## [WHAT IS NEEDED]
Scan the data below for the string "script". Show every line where it turns up.

Records with scene code
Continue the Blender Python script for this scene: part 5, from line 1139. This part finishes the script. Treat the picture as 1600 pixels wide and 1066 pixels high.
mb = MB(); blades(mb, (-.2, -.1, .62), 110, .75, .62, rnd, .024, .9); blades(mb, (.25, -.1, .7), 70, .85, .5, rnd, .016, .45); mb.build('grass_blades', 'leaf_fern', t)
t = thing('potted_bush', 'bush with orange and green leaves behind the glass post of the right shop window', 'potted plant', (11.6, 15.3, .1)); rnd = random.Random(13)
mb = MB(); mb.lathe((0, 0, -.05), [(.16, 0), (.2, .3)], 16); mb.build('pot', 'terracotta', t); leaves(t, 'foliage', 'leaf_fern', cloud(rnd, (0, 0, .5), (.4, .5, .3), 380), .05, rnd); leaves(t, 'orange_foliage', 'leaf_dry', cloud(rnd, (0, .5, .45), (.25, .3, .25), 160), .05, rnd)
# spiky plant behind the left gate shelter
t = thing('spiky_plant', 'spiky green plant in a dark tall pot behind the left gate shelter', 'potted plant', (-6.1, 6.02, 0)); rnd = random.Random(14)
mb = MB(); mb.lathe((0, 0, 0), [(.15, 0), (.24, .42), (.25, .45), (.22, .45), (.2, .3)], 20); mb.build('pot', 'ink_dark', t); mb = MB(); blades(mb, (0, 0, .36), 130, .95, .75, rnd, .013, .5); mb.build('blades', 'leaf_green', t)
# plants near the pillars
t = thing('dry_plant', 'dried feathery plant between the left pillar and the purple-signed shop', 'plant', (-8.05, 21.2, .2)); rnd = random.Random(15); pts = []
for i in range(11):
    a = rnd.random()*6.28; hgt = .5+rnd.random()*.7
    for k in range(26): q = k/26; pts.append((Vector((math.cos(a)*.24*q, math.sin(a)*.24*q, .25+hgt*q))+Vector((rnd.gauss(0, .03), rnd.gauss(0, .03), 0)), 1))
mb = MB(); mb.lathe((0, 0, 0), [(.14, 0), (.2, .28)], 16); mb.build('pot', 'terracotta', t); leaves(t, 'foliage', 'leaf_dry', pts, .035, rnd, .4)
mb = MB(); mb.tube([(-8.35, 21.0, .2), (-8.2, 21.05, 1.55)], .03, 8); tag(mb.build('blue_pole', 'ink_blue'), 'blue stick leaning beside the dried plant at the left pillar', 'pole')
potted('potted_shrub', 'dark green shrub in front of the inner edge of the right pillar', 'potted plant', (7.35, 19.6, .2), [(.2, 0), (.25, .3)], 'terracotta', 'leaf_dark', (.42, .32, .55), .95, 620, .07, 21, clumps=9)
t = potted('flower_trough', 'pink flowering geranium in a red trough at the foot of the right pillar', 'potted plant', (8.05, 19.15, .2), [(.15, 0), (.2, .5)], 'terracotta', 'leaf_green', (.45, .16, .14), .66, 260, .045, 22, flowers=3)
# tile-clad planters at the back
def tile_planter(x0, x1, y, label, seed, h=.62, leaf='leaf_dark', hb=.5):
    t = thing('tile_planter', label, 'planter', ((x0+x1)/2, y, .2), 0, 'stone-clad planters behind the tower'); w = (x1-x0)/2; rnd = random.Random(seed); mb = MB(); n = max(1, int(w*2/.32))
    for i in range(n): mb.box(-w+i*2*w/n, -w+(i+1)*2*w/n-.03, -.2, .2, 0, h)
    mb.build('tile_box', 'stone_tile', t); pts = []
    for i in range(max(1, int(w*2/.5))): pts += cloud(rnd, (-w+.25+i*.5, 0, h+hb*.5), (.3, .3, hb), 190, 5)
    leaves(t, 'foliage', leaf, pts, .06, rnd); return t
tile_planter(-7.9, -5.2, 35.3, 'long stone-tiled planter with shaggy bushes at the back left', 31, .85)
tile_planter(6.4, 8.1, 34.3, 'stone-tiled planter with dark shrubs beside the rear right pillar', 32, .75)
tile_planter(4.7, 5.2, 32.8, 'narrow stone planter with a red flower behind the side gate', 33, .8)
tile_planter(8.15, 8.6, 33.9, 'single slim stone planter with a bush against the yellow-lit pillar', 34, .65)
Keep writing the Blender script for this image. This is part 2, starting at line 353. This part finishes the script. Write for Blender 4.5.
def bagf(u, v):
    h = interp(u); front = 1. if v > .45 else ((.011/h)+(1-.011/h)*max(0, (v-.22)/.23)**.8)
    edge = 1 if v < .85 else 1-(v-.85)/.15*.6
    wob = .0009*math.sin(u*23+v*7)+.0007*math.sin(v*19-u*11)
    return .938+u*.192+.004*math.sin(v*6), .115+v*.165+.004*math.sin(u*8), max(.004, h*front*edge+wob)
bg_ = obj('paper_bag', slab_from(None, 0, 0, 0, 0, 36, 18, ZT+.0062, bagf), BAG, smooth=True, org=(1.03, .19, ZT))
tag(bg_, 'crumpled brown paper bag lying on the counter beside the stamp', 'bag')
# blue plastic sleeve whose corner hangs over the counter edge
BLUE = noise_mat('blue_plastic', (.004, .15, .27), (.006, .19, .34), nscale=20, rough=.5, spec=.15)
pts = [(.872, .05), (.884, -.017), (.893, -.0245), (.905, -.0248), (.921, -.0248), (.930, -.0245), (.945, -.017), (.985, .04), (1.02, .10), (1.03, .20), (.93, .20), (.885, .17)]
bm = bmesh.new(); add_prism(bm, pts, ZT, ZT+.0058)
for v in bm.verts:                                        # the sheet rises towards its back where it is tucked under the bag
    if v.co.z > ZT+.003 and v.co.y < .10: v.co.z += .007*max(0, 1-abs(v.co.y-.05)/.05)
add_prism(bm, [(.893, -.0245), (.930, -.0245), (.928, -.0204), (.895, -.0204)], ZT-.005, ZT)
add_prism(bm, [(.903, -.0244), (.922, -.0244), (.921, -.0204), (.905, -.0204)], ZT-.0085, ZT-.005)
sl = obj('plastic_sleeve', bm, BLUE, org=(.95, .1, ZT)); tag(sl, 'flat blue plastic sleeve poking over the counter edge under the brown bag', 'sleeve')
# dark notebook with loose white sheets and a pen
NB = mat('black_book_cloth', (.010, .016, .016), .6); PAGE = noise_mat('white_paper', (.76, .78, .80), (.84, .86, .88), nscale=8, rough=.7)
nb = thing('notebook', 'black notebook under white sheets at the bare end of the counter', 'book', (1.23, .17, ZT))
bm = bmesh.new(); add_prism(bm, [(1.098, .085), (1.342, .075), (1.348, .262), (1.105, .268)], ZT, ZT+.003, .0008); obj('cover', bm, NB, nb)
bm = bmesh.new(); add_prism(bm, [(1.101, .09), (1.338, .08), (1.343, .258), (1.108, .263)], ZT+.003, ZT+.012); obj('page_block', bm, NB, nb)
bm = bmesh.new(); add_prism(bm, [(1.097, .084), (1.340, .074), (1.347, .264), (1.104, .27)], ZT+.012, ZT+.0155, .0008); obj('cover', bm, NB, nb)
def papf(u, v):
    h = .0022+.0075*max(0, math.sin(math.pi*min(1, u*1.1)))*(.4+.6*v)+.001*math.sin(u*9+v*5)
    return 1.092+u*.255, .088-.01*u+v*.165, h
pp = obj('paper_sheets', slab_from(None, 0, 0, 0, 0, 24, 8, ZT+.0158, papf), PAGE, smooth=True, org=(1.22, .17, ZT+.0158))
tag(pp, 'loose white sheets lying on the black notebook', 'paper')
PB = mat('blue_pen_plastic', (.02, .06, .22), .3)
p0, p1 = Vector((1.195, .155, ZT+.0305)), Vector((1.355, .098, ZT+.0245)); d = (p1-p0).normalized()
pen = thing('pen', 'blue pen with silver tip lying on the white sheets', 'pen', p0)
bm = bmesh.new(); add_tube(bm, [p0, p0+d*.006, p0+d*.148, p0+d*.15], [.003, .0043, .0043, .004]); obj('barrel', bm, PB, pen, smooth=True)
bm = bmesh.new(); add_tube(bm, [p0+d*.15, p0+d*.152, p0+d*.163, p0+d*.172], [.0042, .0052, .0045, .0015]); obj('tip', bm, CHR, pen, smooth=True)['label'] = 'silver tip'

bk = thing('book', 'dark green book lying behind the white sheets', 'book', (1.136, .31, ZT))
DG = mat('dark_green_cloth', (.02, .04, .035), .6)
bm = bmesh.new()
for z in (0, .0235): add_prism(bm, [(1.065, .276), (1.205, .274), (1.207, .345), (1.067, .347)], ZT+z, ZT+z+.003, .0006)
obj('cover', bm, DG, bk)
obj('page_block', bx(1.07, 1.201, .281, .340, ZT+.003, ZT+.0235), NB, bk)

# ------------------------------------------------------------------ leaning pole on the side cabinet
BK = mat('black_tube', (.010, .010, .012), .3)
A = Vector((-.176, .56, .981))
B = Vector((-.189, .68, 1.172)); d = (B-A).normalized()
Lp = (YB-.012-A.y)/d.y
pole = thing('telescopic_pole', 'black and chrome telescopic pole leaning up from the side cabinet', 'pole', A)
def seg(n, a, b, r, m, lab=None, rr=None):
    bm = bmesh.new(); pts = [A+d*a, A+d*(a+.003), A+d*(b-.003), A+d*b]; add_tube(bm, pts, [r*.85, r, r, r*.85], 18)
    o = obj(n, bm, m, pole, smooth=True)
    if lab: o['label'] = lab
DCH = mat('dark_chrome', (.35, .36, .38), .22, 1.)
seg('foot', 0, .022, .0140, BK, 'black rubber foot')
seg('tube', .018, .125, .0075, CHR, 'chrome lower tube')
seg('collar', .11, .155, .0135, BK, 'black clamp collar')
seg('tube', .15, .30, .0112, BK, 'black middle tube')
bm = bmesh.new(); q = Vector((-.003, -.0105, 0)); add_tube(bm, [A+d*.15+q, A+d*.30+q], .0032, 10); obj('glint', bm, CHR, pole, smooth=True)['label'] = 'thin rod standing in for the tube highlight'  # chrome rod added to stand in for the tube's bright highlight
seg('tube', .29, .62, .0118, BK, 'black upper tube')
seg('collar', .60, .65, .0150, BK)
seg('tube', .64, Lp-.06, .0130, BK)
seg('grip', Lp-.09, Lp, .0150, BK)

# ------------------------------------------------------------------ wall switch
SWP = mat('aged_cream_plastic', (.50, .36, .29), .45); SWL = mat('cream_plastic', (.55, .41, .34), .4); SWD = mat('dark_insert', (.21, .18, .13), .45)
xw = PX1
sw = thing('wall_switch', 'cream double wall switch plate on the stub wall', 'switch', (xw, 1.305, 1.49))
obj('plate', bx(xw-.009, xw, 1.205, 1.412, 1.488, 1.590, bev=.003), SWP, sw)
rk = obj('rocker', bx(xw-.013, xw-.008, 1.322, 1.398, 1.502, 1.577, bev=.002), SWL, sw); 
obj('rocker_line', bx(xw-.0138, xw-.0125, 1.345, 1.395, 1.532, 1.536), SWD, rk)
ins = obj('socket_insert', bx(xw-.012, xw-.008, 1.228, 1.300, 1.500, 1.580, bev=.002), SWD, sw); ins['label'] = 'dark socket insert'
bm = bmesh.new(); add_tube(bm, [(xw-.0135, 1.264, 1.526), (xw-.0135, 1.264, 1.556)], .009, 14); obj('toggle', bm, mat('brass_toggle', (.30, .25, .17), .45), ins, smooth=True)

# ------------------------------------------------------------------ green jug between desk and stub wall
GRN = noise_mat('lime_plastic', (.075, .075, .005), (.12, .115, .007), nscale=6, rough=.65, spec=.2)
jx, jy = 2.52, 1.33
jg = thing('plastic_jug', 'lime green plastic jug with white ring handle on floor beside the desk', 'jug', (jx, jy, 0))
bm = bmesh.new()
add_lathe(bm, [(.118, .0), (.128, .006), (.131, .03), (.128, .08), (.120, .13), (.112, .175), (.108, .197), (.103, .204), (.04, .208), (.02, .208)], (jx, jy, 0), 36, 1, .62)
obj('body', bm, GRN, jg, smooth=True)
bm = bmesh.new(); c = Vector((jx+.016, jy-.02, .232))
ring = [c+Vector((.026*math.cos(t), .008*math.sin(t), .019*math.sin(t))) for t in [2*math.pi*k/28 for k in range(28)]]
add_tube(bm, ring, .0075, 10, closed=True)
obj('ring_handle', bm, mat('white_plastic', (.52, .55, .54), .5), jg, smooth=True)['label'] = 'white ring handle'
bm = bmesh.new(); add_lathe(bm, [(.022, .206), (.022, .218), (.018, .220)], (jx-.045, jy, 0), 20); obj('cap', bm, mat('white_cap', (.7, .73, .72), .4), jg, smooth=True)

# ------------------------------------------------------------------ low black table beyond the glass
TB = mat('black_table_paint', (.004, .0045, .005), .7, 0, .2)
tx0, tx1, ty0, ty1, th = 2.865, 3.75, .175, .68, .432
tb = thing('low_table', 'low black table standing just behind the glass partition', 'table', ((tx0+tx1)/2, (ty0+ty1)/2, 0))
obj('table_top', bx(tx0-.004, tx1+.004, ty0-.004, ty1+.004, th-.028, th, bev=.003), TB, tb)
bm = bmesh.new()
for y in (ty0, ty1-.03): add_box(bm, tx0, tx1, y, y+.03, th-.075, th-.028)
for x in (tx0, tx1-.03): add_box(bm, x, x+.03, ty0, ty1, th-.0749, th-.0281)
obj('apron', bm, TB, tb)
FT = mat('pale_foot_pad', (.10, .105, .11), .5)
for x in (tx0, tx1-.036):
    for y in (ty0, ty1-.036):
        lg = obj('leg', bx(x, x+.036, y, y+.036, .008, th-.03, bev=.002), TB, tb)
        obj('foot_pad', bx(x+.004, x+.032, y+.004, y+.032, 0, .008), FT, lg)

## [ANSWER TO THE PROBLEM]
Continue the Blender Python script for this scene: part 5, from line 1139. This part finishes the script. Treat the picture as 1600 pixels wide and 1066 pixels high.
Keep writing the Blender script for this image. This is part 2, starting at line 353. This part finishes the script. Write for Blender 4.5.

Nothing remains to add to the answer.